By coordinating with Pakistan and Turkiye, Azerbaijan cements its role as a key energy exporter and transit country from the Caspian/ South Caucasus to Europe and Asia. This boosts its regional standing and diversifies its export and transit revenues. Azerbaijan is reconstructing territories freed from occupation; inviting Pakistani and Turkish companies helps bring investment, expertise, and political backing. Strengthening ties with two other significant Muslim-majority states enhances Baku’s diplomatic reach, especially in forums such as the Organisation of Islamic Cooperation (OIC).
Pakistan faces energy deficits and infrastructure needs. Azerbaijan’s energy resources and Türkiye’s transit links can help. For example, energy trade or transit routes linking Pakistan via Iran/Turkiye/Azerbaijan or through the Middle Corridor. Pakistan can enhance its export markets for defence platforms like the JF-17 and enter trilateral projects with Turkiye and Azerbaijan. The partnership gives Pakistan deeper diplomatic cover and support in contested international issues such as Kashmir, while aligning with countries that share a similar worldview on sovereignty and territorial integrity.

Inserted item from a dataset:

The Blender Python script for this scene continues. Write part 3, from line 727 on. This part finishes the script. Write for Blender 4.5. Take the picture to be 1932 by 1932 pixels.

Turkiye sits at the Eurasian crossroads; cooperation strengthens its position as transit between Europe and Asia and enhances the “Middle Corridor” via Azerbaijan and Pakistan. Turkish industry and technology can find new markets in Azerbaijan and Pakistan; joint ventures strengthen Turkiye’s global economic footprint. By being part of this trilateral, Turkiye deepens its ties to the Muslim world and broadens its diplomatic alliances beyond NATO and EU spheres — giving Ankara greater strategic autonomy.
The three have already signed declarations to deepen economic cooperation, remove trade barriers, and promote connectivity. Joint military exercises, defence-industry linkages, coordinated positions on terrorism and sovereign policy are on the agenda. Strengthening non-state links — student exchanges, tourism, cultural cooperation — underpins the longer-term stability of the partnership.
As many observers note, declarations are one thing; actual cross-border infrastructure, regulatory alignment and trade facilitation are another. Customs procedures, regulatory frameworks and financing remain obstacles. The South Caucasus, Central Asia, and South Asia are volatile terrains. Conflicts in Afghanistan, Ukraine’s spill-over, Armenia-Azerbaijan tensions, India-Pakistan issues all carry the risk of perturbing the trilateral’s forward agenda. In coordinates with China, Russia, Iran and the West, the trilateral must navigate external pressures. For example, transit routes may pass near sensitive zones.
Turkiye’s economy is far larger than Pakistan’s or Azerbaijan’s; aligning interests across very different contexts — Pakistan’s domestic economic fragility, Azerbaijan’s energy-export dependency — will require diplomatic finesse. This trilateral is more than bilateral convenience — it signals a pattern of emerging “Eurasian alignment” less beholden to traditional West-Centric frameworks. By forging deeper cooperation, Pakistan, Turkiye and Azerbaijan are positioning themselves as an axis in the broader Eurasia-Middle East nexus. Transit routes via Azerbaijan and Turkiye can bypass maritime chokepoints and help Pakistan link to Europe and the Caucasus.
Defence-industrial collaboration adds to diversification of supply chains away from traditional Western suppliers. Principled stances on territorial integrity, shared international forums and cultural diplomacy enhance their voice in global affairs. Thus, the meeting in Baku is a moment for the three countries to reaffirm their alliance and lay a foundation for deeper structural cooperation. The financing frameworks: who will invest, how will risk be shared, what role private sector and international banks will play. How the connectivity agenda is sequenced: will Pakistan-Azerbaijan-Turkiye transit link realistically progress, and in what timescale?
The Baku meeting is more than photo-op brotherhood: it reflects a strategic convergence among Pakistan, Turkiye and Azerbaijan that promises mutual benefits in trade, connectivity, energy and security. For Azerbaijan it means reinforcing its hub status; for Pakistan it offers pathways to infrastructure, energy and diplomatic support; for Turkiye it enhances its Eurasian transit and geopolitical role.
The declarations to date are robust; now the trio must convert rhetoric into investment, logistics, institutional frameworks and cross-border momentum. If they succeed, this trilateral could become a meaningful geo-strategic actor — one linking South Asia, the Caucasus and the broader Eurasian space in a way that reshapes regional relations. The world will be watching from Baku on 8 November — and beyond. In short, the “brotherly” ties are real, but the value will be measured in kilometers of railway, gigawatts of energy, billions of dollars of trade — and the infrastructure, institutions and trust that underpin them.